Deatrea Rose sits in a meeting at Pitt State University.


During an impassioned speech at a Black Lives Matter rally in June 2020, Deatrea Rose urged those in attendance to come together and help each other. 

Everyone, she said, has a role to play in creating a more inclusive, united society. 

“We must work together to plot, plan, organize, and strategize real change,” she said during the rally.

As Assistant Vice President for Student Life-Senior Diversity Officer at Pittsburg State University, Rose is at the forefront of the effort to help create a safer and more welcoming community on campus and throughout the Pittsburg community. With students from across the country and around the world, the PSU campus is a true “melting pot” within Pittsburg.

This goes beyond just race or ethnicity.

“I believe the progress we make on campus has an effect on the city and our region,” Rose said. “The lines go far beyond the boundaries of the university.”

Rose said her mission is to help everyone “feel like they matter” and have a sense of belonging. 

“This goes beyond just race or ethnicity,” she said. “We also have a lot of work to do for our LGBTQIA+ community and all marginalized groups. The goal is to give them hope that change is on the horizon. We all matter, and the time is now to make sure that everyone’s voice is being heard.”

As a member of the Colonial Fox Theatre Foundation Board of Trustees, Rose said she’s working to help bring diversity of thoughts and ideas to the arts and entertainment community.
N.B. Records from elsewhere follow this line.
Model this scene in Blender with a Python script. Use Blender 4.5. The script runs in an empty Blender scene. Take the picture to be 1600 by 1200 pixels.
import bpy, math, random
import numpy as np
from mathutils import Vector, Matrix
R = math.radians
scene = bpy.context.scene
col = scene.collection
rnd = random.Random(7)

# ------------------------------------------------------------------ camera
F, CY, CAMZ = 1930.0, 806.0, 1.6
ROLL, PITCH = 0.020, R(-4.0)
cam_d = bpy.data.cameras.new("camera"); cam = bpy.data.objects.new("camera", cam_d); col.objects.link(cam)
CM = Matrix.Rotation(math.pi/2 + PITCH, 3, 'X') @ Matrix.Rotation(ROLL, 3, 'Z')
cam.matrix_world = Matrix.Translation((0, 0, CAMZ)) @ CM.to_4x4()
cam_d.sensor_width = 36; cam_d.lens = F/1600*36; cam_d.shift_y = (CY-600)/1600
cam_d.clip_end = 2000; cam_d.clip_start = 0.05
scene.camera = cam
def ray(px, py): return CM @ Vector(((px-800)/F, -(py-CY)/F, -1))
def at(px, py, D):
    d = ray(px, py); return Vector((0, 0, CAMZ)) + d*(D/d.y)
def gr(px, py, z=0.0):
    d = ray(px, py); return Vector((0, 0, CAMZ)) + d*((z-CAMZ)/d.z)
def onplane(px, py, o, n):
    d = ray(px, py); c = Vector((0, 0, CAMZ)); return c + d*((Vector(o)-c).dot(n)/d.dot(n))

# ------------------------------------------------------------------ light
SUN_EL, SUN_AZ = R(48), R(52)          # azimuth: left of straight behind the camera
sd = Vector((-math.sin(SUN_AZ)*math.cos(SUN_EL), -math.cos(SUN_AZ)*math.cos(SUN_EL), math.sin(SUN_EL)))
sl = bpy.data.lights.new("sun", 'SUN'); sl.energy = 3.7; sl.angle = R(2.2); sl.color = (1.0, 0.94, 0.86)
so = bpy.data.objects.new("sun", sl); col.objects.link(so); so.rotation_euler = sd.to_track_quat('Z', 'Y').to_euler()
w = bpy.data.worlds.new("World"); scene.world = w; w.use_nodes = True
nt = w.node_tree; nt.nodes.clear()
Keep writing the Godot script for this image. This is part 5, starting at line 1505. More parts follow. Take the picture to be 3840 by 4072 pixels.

Deatrea Rose speaks in front of a microphone at a local Black Lives Matter event.

There is still work to be done.

“That’s actually been a very valuable board for me to be on,” she said, “because I can provide a different perspective in terms of what types of performances to bring in. It’s just another voice at the table, and all communities need that.”

While there is still much work to be done when it comes to inclusion and equity, Rose said Pittsburg is in a good position on these topics.

“Every interaction I’ve had in this community has been positive,” she said. “I do feel like Pittsburg is doing a good job, but we can’t let up. The minute we think everything is OK, something else can happen that reminds us that we still have work to do.”